Background
Lu Wenfu was born on March 23, 1927 in Taixing, Jiangsu, China. Being kept under the thoughtful and careful love of his mother, Lu spent a peaceful childhood.
陆文夫
Lu Wenfu was born on March 23, 1927 in Taixing, Jiangsu, China. Being kept under the thoughtful and careful love of his mother, Lu spent a peaceful childhood.
When 6 years old, Lu Wenfu went to an old-style school, where his teacher was impressed by his interest in reading and gave him a formal name Wenfu (which means literary and culture), in the hope of him becoming a litterateur. During the Second Sino-Japanese War, Lu finished primary and secondary school in Taixing.
In 1945 he went to live with relatives in Suzhou for recuperation and studied in Suzhou High School. After graduation, he was admitted into two universities in Shanghai. But his family couldn't afford the school tuition and other expenses. So he transferred to the Subei Liberated Area, where he was assigned to Huazhong University to study Marxism. After graduating from the Huazhong University in Yancheng, Lu took part in the Chinese Communist Revolution in northern Jiangsu.
In 1949 Lu Wenfu returned to Suzhou and became a reporter of New Suzhou Report (now renamed as Suzhou Daily).

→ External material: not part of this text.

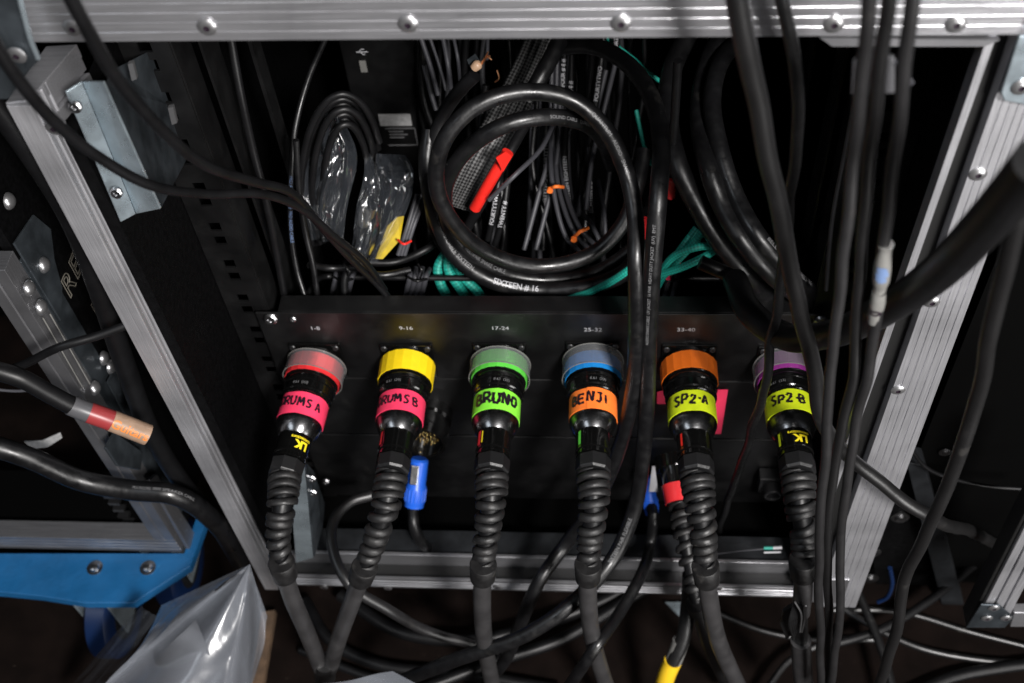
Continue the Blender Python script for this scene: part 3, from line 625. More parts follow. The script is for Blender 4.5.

In 1955 he started the first period of his over 50 years' writing career. Two years later Lu became a member of Literary Federation of Jiangsu. In 1957 he joined Gao Xiaosheng (高晓声, 20th century author) and some others to found the magazine The Explorers (Tanqiuzhe, 探求者).
It came under great attack by the Communist leadership, for what Lu was denounced as a Rightist during the Great Leap Forward. He was soon sentenced to a machine tool plant as an apprentice in Suzhou. During the three years as a mechanic, Lu was awarded the honor of "Excellent Apprentice", "Advanced Worker" and "Crackerjack at Technical Innovations". As a result, he was deemed reformed and was allowed to write again. Nevertheless, with the Cultural Revolution breaking out in 1966, Lu was denounced once again and was sent to the fields for reeducation through labor until 1976. After the Cultural Revolution ended with Mao Zedong's death in 1976, Lu returned to Suzhou in November, 1978, at the age of 50.
In December, 1978, Lu became the managing editor of Suzhou magazine. It's during the Deng Xiaoping reform era that he started his second career as a writer. The works reflected on the unsettled and thought-provoking memories of modern history. Shortly after the novel Gourmet was published in 1988, Lu opened a restaurant, The Old Suzhou Gourmet House, serving exquisite, traditional Suzhou cuisine, as a way to realize his ideal of good food. Therefore, Lu Wenfu was known in Chinese literary circles for his catering business, as an authentic gourmet both in name and fact.
On July 9, 2005, Lu Wenfu died of emphysema, at the age of 78.